Saturday, July 22, 2006


The one-way journey from the heart of a galaxy into the oblivion of a black hole probably takes about 200,000 years, astronomers said on Monday.
By tracking the death spiral of cosmic gas at the center of a galaxy called NGC1097, scientists figured that material moving at 110,000 miles an hour would still take eons to cross into a black hole.
Black holes are drains in space that have gravitational pull so strong that nothing, not even light, can escape. Huge ones are believed to lurk at the centers of many galaxies including the Milky Way, which contains the sun.
"It would take 200,000 years for gas to travel the last leg of its one-way journey," Kambiz Fathi of Rochester Institute of Technology told reporters at a meeting of the American Astronomical Society.
No one has ever seen a black hole, but astronomers study the way matter and energy behave around them.

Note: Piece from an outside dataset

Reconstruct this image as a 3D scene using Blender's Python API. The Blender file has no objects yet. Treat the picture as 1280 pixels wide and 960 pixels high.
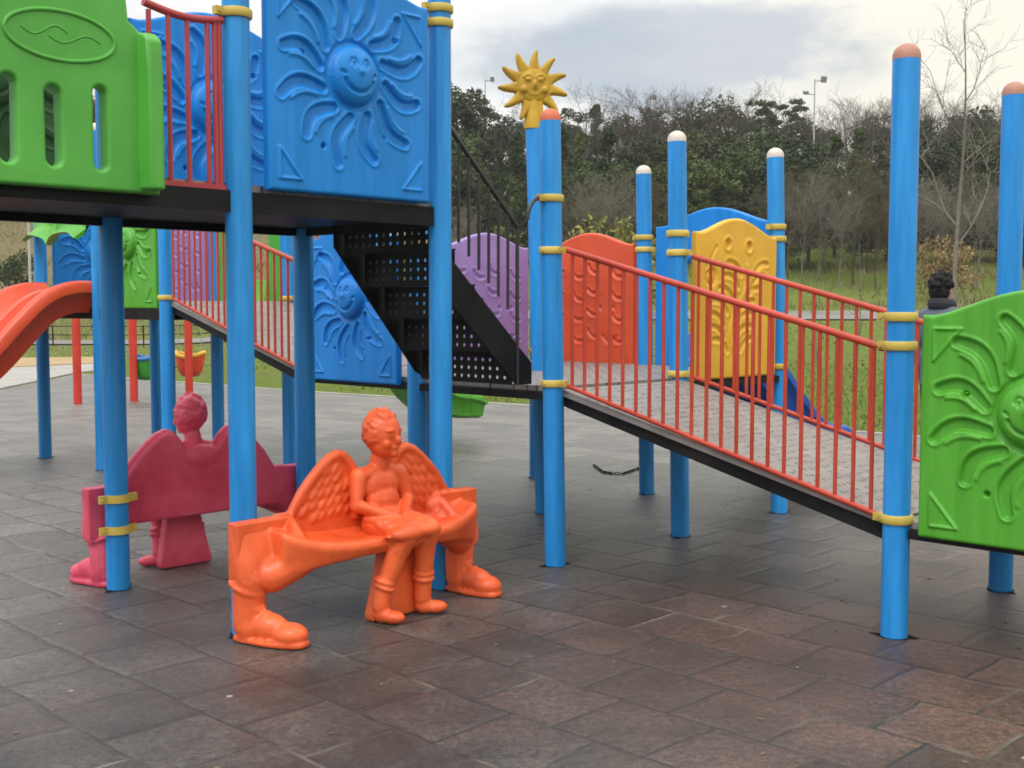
import bpy, bmesh, math, random
import numpy as np
from mathutils import Vector, Matrix, noise as mnoise

random.seed(11)
rng = np.random.default_rng(11)
SC = bpy.context.scene
COL = SC.collection
PI = math.pi
R = math.radians

# ------------------------------------------------------------------ grid of the play structure
TH = 0.79667
CELL = 1.13637
E1 = Vector((math.cos(TH), math.sin(TH), 0))
E2 = Vector((-math.sin(TH), math.cos(TH), 0))
ORG = Vector((0.2351, 6.2248, 0))
RQ, RR, RR2, RP0, RS2 = 0.67819, 1.71228, 1.65449, 0.05935, 0.02529


def G(i, j, z=0.0):
    return ORG + E1 * (i * CELL) + E2 * (j * CELL) + Vector((0, 0, z))


PT = dict(
    A=G(0, -RR), B=G(1, -RR), A2=G(0, -RR - 1), B2=G(1, -RR - 1),
    C=G(0, 0), D=G(1, 0), F=G(2, 0), R=G(0, 1), G=G(1, 1), E=G(2, 1), T=G(0, 2), T2=G(1, 2), G2=G(2, 2),
    H=G(-RQ, RP0), P=G(-RQ, RP0 + 1), I=G(-RQ - 1, RP0), J=G(-RQ - 1, RP0 + 1), I2=G(-RQ - 2, RP0), J2=G(-RQ - 2, RP0 + 1),
    M=G(RS2, 2 + RR2), O=G(RS2 + 1, 2 + RR2), K=G(RS2, 3 + RR2), N=G(RS2 + 1, 3 + RR2), L=G(RS2, 4 + RR2), N2=G(RS2 + 1, 4 + RR2))


# ------------------------------------------------------------------ small helpers
def nodes_of(mat):
    mat.use_nodes = True
    nt = mat.node_tree
    nt.nodes.clear()
    out = nt.nodes.new('ShaderNodeOutputMaterial')
    bs = nt.nodes.new('ShaderNodeBsdfPrincipled')
    nt.links.new(bs.outputs[0], out.inputs[0])
    return nt, bs


def N_(nt, t, **kw):
    n = nt.nodes.new(t)
    for k, v in kw.items():
        if k.startswith('i_'):
            n.inputs[k[2:].replace('_', ' ')].default_value = v
        else:
            setattr(n, k, v)
    return n


def ramp(nt, src, stops):
    r = nt.nodes.new('ShaderNodeValToRGB')
    el = r.color_ramp.elements
    while len(el) < len(stops):
        el.new(0.5)
    for e, (p, c) in zip(el, stops):
        e.position = p
        e.color = (*c, 1) if len(c) == 3 else c
    nt.links.new(src, r.inputs[0])
    return r


def mixc(nt, fac, a, b, mode='MIX'):
    m = nt.nodes.new('ShaderNodeMix')
    m.data_type = 'RGBA'
    m.blend_type = mode
    for s, v in ((m.inputs[0], fac), (m.inputs[6], a), (m.inputs[7], b)):
        if hasattr(v, 'node'):
            nt.links.new(v, s)
        elif isinstance(v, (int, float)):
            s.default_value = v
        else:
            s.default_value = (*v, 1) if len(v) == 3 else v
    return m.outputs[2]


def plastic(name, col, rough=0.36, spec=0.5, var=0.10, fade=None, grime=0.18, bump=0.10, streak=False):
    m = bpy.data.materials.new(name)
    nt, b = nodes_of(m)
    tc = N_(nt, 'ShaderNodeTexCoord')
    n1 = N_(nt, 'ShaderNodeTexNoise', i_Scale=3.1, i_Detail=6.0, i_Roughness=0.62)
    if streak:
        oi = N_(nt, 'ShaderNodeObjectInfo')
        mpg = N_(nt, 'ShaderNodeMapping')
        mpg.inputs['Scale'].default_value = (5.0, 5.0, 0.45)
        off = N_(nt, 'ShaderNodeVectorMath', operation='ADD')
        sc3 = N_(nt, 'ShaderNodeVectorMath', operation='SCALE')
        sc3.inputs[0].default_value = (17.0, 9.0, 31.0)
        nt.links.new(oi.outputs['Random'], sc3.inputs['Scale'])
        nt.links.new(tc.outputs['Object'], off.inputs[0])
        nt.links.new(sc3.outputs[0], off.inputs[1])
        nt.links.new(off.outputs[0], mpg.inputs[0])
        nt.links.new(mpg.outputs[0], n1.inputs['Vector'])
    else:
        nt.links.new(tc.outputs['Object'], n1.inputs['Vector'])
    dark = tuple(c * (1 - var * 1.6) for c in col)
    lite = tuple(min(1, c * (1 + var) + 0.012) for c in (fade or col))
    r = ramp(nt, n1.outputs['Fac'], [(0.30, dark), (0.72, lite)])
    n2 = N_(nt, 'ShaderNodeTexNoise', i_Scale=17.0, i_Detail=8.0, i_Roughness=0.75)
    nt.links.new(tc.outputs['Object'], n2.inputs['Vector'])
    g = ramp(nt, n2.outputs['Fac'], [(0.56, (0, 0, 0)), (0.80, (1, 1, 1))])
    gm = N_(nt, 'ShaderNodeMath', operation='MULTIPLY')
    nt.links.new(g.outputs[0], gm.inputs[0])
    gm.inputs[1].default_value = grime
    c = mixc(nt, gm.outputs[0], r.outputs[0], (0.09, 0.08, 0.07))
    nt.links.new(c, b.inputs['Base Color'])
    rr = N_(nt, 'ShaderNodeMapRange')
    nt.links.new(n2.outputs['Fac'], rr.inputs[0])
    rr.inputs[3].default_value = rough - 0.08
    rr.inputs[4].default_value = rough + 0.16
    nt.links.new(rr.outputs[0], b.inputs['Roughness'])
    b.inputs['Specular IOR Level'].default_value = spec
    if bump:
        n3 = N_(nt, 'ShaderNodeTexNoise', i_Scale=90.0, i_Detail=3.0)
        nt.links.new(tc.outputs['Object'], n3.inputs['Vector'])
        bp = N_(nt, 'ShaderNodeBump', i_Strength=bump, i_Distance=0.004)
        nt.links.new(n3.outputs['Fac'], bp.inputs['Height'])
        nt.links.new(bp.outputs[0], b.inputs['Normal'])
    return m


M = {}
M['blue'] = plastic('blue_plastic', (0.008, 0.235, 0.66), 0.34, spec=0.42, fade=(0.018, 0.29, 0.72), streak=True, grime=0.22)
M['blue_panel'] = plastic('blue_panel_plastic', (0.002, 0.220, 0.68), 0.40, spec=0.34, grime=0.14, streak=True)
M['slide_blue'] = plastic('deep_blue_slide_plastic', (0.004, 0.085, 0.42), 0.36, grime=0.10)
M['green'] = plastic('green_plastic', (0.075, 0.36, 0.018), 0.40, grime=0.14, streak=True, var=0.13)
M['bay_green'] = plastic('light_green_plastic', (0.080, 0.39, 0.045), 0.42, grime=0.14)
M['orange'] = plastic('orange_plastic', (0.74, 0.085, 0.016), 0.40, fade=(0.82, 0.135, 0.030), grime=0.20, var=0.14)
M['crimson'] = plastic('crimson_plastic', (0.68, 0.030, 0.095), 0.38, fade=(0.78, 0.110, 0.180), grime=0.14)
M['red_orange'] = plastic('red_orange_plastic', (0.68, 0.080, 0.018), 0.40, grime=0.12)
M['slide_orange'] = plastic('slide_orange_plastic', (0.68, 0.065, 0.016), 0.34, grime=0.12)
M['yellow'] = plastic('yellow_plastic', (0.76, 0.42, 0.022), 0.42, grime=0.14)
M['clamp'] = plastic('clamp_yellow', (0.62, 0.46, 0.085), 0.48, grime=0.40, var=0.18)
M['shaded_green'] = plastic('shaded_green_plastic', (0.012, 0.075, 0.012), 0.5)  # green darkened so its colour carries the shade inside the tall deck
M['gap'] = plastic('dark_gap', (0.006, 0.006, 0.006), 0.9, spec=0.1, grime=0.0)
M['purple'] = plastic('purple_plastic', (0.32, 0.215, 0.52), 0.42, grime=0.12)
M['red'] = plastic('red_paint', (0.44, 0.040, 0.012), 0.34, fade=(0.50, 0.050, 0.024), grime=0.22)
M['red_dark'] = plastic('swing_red_paint', (0.55, 0.030, 0.014), 0.40, grime=0.15)
M['maroon'] = plastic('faded_maroon_paint', (0.42, 0.038, 0.052), 0.40, grime=0.22)
M['black'] = plastic('black_metal', (0.004, 0.0045, 0.006), 0.5, spec=0.2, grime=0.05, var=0.2)
M['rail_black'] = plastic('black_railing_paint', (0.014, 0.014, 0.015), 0.38, fade=(0.03, 0.03, 0.028), grime=0.2)
M['white_cap'] = plastic('white_cap_plastic', (0.62, 0.56, 0.50), 0.5, grime=0.25)
M['pink_cap'] = plastic('faded_pink_cap', (0.42, 0.20, 0.14), 0.55, grime=0.25)
M['orange_cap'] = plastic('orange_cap', (0.58, 0.13, 0.06), 0.5, grime=0.25)
M['sun'] = plastic('sun_yellow', (0.52, 0.31, 0.012), 0.50, var=0.2, grime=0.30)
M['steel'] = plastic('grey_steel', (0.32, 0.33, 0.34), 0.45, grime=0.25)
M['pole'] = plastic('pale_pole', (0.42, 0.42, 0.40), 0.5)
M['skin'] = plastic('skin', (0.50, 0.29, 0.20), 0.55, grime=0.0)
M['hair'] = plastic('black_hair', (0.004, 0.0035, 0.0035), 0.6, spec=0.2, grime=0.0)
M['jacket'] = plastic('slate_jacket', (0.10, 0.12, 0.15), 0.8, grime=0.1)
M['collar'] = plastic('dark_collar', (0.018, 0.02, 0.028), 0.8, grime=0.0)
M['trousers'] = plastic('dark_trousers', (0.025, 0.028, 0.04), 0.85, grime=0.0)
M['bin_green'] = plastic('swing_green', (0.03, 0.30, 0.02), 0.4)
M['bin_blue'] = plastic('swing_blue', (0.03, 0.16, 0.42), 0.4)


def ramp_plate_mat():
    m = bpy.data.materials.new('grey_tread_plate')
    nt, b = nodes_of(m)
    tc = N_(nt, 'ShaderNodeTexCoord')
    v = N_(nt, 'ShaderNodeTexVoronoi', i_Scale=15.0, i_Randomness=0.25)
    mp = N_(nt, 'ShaderNodeMapping')
    mp.inputs['Scale'].default_value = (1.0, 1.6, 0.0)
    nt.links.new(tc.outputs['Object'], mp.inputs[0])
    nt.links.new(mp.outputs[0], v.inputs['Vector'])
    h = ramp(nt, v.outputs['Distance'], [(0.16, (1, 1, 1)), (0.24, (0, 0, 0))])
    n = N_(nt, 'ShaderNodeTexNoise', i_Scale=6.0, i_Detail=7.0, i_Roughness=0.7)
    nt.links.new(tc.outputs['Object'], n.inputs['Vector'])
    base = ramp(nt, n.outputs['Fac'], [(0.3, (0.17, 0.155, 0.145)), (0.7, (0.29, 0.27, 0.255))])
    c = mixc(nt, h.outputs[0], base.outputs[0], (0.05, 0.05, 0.05))
    nt.links.new(c, b.inputs['Base Color'])
    b.inputs['Roughness'].default_value = 0.5
    bp = N_(nt, 'ShaderNodeBump', i_Strength=0.5, i_Distance=0.006, invert=True)
    nt.links.new(h.outputs[0], bp.inputs['Height'])
    nt.links.new(bp.outputs[0], b.inputs['Normal'])
    return m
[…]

An international team led by Fathi studied the black hole at the middle of NGC1097, a behemoth with 100 million times the mass of the sun.
The team managed to observe behavior 10 times closer to the black hole than ever before, Fathi said, seeing clouds of material within 10 light-years of the galactic core, where the black hole is believed to reside.
Previous research has detected gas clouds from 100 to 1,000 light-years from the galaxy's heart.
A light-year is about 6 trillion miles, the distance light travels in a year. The galaxy is about 47 million light-years away from Earth, relatively close in cosmic terms.